(Problem statement): Reproduce each line of the material precisely.

::::

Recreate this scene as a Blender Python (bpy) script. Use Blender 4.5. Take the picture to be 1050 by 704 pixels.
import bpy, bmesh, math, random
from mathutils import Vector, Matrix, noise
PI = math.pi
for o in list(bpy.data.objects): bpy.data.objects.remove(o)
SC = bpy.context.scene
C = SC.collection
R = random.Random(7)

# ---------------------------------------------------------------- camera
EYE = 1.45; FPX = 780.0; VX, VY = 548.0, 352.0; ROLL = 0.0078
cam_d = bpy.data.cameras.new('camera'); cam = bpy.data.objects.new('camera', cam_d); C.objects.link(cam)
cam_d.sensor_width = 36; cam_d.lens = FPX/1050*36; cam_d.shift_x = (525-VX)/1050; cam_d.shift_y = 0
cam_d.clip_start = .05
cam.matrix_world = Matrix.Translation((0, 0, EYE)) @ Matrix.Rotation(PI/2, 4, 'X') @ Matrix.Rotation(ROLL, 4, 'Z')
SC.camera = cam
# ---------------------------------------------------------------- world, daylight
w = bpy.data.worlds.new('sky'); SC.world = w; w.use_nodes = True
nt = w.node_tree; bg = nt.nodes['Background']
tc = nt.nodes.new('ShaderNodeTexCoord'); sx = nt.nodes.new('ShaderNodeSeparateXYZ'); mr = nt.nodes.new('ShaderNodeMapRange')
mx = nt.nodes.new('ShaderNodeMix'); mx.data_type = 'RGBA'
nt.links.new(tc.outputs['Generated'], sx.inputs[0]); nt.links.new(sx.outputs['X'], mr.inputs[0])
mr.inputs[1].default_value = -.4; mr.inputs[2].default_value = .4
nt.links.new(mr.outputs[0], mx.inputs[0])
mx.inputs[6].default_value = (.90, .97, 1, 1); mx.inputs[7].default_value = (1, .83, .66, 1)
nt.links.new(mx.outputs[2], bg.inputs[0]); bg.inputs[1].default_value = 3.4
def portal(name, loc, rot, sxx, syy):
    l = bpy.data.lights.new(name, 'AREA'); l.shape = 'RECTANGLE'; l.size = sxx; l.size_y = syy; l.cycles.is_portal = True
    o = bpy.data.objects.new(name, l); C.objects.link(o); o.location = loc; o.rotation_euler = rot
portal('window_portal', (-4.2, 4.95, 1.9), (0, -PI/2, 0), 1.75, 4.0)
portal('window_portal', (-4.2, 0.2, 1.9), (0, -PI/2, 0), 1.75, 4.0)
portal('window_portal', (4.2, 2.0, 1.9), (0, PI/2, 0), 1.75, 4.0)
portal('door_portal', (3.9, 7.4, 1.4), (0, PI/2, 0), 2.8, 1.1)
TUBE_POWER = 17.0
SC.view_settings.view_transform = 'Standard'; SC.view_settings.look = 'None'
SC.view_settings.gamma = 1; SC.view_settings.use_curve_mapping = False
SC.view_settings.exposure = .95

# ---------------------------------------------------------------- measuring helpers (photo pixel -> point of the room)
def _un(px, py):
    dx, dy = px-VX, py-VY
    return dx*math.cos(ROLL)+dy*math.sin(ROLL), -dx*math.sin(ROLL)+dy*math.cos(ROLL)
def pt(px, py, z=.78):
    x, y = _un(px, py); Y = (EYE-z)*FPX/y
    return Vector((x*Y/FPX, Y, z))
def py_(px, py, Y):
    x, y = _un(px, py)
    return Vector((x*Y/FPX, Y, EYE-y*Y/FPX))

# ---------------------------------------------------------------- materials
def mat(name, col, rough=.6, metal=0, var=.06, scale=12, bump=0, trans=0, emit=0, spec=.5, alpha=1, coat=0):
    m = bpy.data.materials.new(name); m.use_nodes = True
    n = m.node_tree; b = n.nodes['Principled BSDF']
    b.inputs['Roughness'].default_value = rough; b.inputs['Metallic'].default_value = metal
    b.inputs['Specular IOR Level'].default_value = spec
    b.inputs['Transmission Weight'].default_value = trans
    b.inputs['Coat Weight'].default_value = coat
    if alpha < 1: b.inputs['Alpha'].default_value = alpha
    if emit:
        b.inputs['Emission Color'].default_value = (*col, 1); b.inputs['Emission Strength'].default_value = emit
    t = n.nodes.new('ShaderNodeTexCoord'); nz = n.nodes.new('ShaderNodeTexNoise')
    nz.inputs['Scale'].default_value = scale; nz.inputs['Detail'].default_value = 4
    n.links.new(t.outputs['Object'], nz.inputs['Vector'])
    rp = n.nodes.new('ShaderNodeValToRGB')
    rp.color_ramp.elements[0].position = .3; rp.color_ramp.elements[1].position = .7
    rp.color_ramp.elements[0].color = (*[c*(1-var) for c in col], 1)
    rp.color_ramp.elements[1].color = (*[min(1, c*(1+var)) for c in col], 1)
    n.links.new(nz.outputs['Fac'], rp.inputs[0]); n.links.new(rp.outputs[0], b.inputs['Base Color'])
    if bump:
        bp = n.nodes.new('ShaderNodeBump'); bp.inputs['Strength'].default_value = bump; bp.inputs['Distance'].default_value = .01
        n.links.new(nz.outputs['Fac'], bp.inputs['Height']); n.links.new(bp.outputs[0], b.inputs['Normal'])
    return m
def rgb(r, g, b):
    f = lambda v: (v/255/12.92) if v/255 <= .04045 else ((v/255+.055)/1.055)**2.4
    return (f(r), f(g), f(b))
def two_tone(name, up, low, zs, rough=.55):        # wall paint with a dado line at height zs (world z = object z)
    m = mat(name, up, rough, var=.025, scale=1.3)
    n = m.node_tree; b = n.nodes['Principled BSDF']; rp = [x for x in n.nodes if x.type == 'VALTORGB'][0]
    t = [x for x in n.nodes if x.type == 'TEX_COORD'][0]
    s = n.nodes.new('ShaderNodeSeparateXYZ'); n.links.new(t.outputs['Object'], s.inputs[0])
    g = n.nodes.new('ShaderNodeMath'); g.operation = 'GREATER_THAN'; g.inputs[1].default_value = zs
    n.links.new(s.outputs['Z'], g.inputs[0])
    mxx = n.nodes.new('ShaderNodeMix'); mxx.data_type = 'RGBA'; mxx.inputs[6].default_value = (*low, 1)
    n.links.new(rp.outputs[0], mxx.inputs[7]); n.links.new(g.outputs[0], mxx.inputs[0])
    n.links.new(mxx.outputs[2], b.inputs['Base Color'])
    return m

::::

(Expected output):
Recreate this scene as a Blender Python (bpy) script. Use Blender 4.5. Take the picture to be 1050 by 704 pixels.
import bpy, bmesh, math, random
from mathutils import Vector, Matrix, noise
PI = math.pi
for o in list(bpy.data.objects): bpy.data.objects.remove(o)
SC = bpy.context.scene
C = SC.collection
R = random.Random(7)

# ---------------------------------------------------------------- camera
EYE = 1.45; FPX = 780.0; VX, VY = 548.0, 352.0; ROLL = 0.0078
cam_d = bpy.data.cameras.new('camera'); cam = bpy.data.objects.new('camera', cam_d); C.objects.link(cam)
cam_d.sensor_width = 36; cam_d.lens = FPX/1050*36; cam_d.shift_x = (525-VX)/1050; cam_d.shift_y = 0
cam_d.clip_start = .05
cam.matrix_world = Matrix.Translation((0, 0, EYE)) @ Matrix.Rotation(PI/2, 4, 'X') @ Matrix.Rotation(ROLL, 4, 'Z')
SC.camera = cam
# ---------------------------------------------------------------- world, daylight
w = bpy.data.worlds.new('sky'); SC.world = w; w.use_nodes = True
nt = w.node_tree; bg = nt.nodes['Background']
tc = nt.nodes.new('ShaderNodeTexCoord'); sx = nt.nodes.new('ShaderNodeSeparateXYZ'); mr = nt.nodes.new('ShaderNodeMapRange')
mx = nt.nodes.new('ShaderNodeMix'); mx.data_type = 'RGBA'
nt.links.new(tc.outputs['Generated'], sx.inputs[0]); nt.links.new(sx.outputs['X'], mr.inputs[0])
mr.inputs[1].default_value = -.4; mr.inputs[2].default_value = .4
nt.links.new(mr.outputs[0], mx.inputs[0])
mx.inputs[6].default_value = (.90, .97, 1, 1); mx.inputs[7].default_value = (1, .83, .66, 1)
nt.links.new(mx.outputs[2], bg.inputs[0]); bg.inputs[1].default_value = 3.4
def portal(name, loc, rot, sxx, syy):
    l = bpy.data.lights.new(name, 'AREA'); l.shape = 'RECTANGLE'; l.size = sxx; l.size_y = syy; l.cycles.is_portal = True
    o = bpy.data.objects.new(name, l); C.objects.link(o); o.location = loc; o.rotation_euler = rot
portal('window_portal', (-4.2, 4.95, 1.9), (0, -PI/2, 0), 1.75, 4.0)
portal('window_portal', (-4.2, 0.2, 1.9), (0, -PI/2, 0), 1.75, 4.0)
portal('window_portal', (4.2, 2.0, 1.9), (0, PI/2, 0), 1.75, 4.0)
portal('door_portal', (3.9, 7.4, 1.4), (0, PI/2, 0), 2.8, 1.1)
TUBE_POWER = 17.0
SC.view_settings.view_transform = 'Standard'; SC.view_settings.look = 'None'
SC.view_settings.gamma = 1; SC.view_settings.use_curve_mapping = False
SC.view_settings.exposure = .95

# ---------------------------------------------------------------- measuring helpers (photo pixel -> point of the room)
def _un(px, py):
    dx, dy = px-VX, py-VY
    return dx*math.cos(ROLL)+dy*math.sin(ROLL), -dx*math.sin(ROLL)+dy*math.cos(ROLL)
def pt(px, py, z=.78):
    x, y = _un(px, py); Y = (EYE-z)*FPX/y
    return Vector((x*Y/FPX, Y, z))
def py_(px, py, Y):
    x, y = _un(px, py)
    return Vector((x*Y/FPX, Y, EYE-y*Y/FPX))

# ---------------------------------------------------------------- materials
def mat(name, col, rough=.6, metal=0, var=.06, scale=12, bump=0, trans=0, emit=0, spec=.5, alpha=1, coat=0):
    m = bpy.data.materials.new(name); m.use_nodes = True
    n = m.node_tree; b = n.nodes['Principled BSDF']
    b.inputs['Roughness'].default_value = rough; b.inputs['Metallic'].default_value = metal
    b.inputs['Specular IOR Level'].default_value = spec
    b.inputs['Transmission Weight'].default_value = trans
    b.inputs['Coat Weight'].default_value = coat
    if alpha < 1: b.inputs['Alpha'].default_value = alpha
    if emit:
        b.inputs['Emission Color'].default_value = (*col, 1); b.inputs['Emission Strength'].default_value = emit
    t = n.nodes.new('ShaderNodeTexCoord'); nz = n.nodes.new('ShaderNodeTexNoise')
    nz.inputs['Scale'].default_value = scale; nz.inputs['Detail'].default_value = 4
    n.links.new(t.outputs['Object'], nz.inputs['Vector'])
    rp = n.nodes.new('ShaderNodeValToRGB')
    rp.color_ramp.elements[0].position = .3; rp.color_ramp.elements[1].position = .7
    rp.color_ramp.elements[0].color = (*[c*(1-var) for c in col], 1)
    rp.color_ramp.elements[1].color = (*[min(1, c*(1+var)) for c in col], 1)
    n.links.new(nz.outputs['Fac'], rp.inputs[0]); n.links.new(rp.outputs[0], b.inputs['Base Color'])
    if bump:
        bp = n.nodes.new('ShaderNodeBump'); bp.inputs['Strength'].default_value = bump; bp.inputs['Distance'].default_value = .01
        n.links.new(nz.outputs['Fac'], bp.inputs['Height']); n.links.new(bp.outputs[0], b.inputs['Normal'])
    return m
def rgb(r, g, b):
    f = lambda v: (v/255/12.92) if v/255 <= .04045 else ((v/255+.055)/1.055)**2.4
    return (f(r), f(g), f(b))
def two_tone(name, up, low, zs, rough=.55):        # wall paint with a dado line at height zs (world z = object z)
    m = mat(name, up, rough, var=.025, scale=1.3)
    n = m.node_tree; b = n.nodes['Principled BSDF']; rp = [x for x in n.nodes if x.type == 'VALTORGB'][0]
    t = [x for x in n.nodes if x.type == 'TEX_COORD'][0]
    s = n.nodes.new('ShaderNodeSeparateXYZ'); n.links.new(t.outputs['Object'], s.inputs[0])
    g = n.nodes.new('ShaderNodeMath'); g.operation = 'GREATER_THAN'; g.inputs[1].default_value = zs
    n.links.new(s.outputs['Z'], g.inputs[0])
    mxx = n.nodes.new('ShaderNodeMix'); mxx.data_type = 'RGBA'; mxx.inputs[6].default_value = (*low, 1)
    n.links.new(rp.outputs[0], mxx.inputs[7]); n.links.new(g.outputs[0], mxx.inputs[0])
    n.links.new(mxx.outputs[2], b.inputs['Base Color'])
    return m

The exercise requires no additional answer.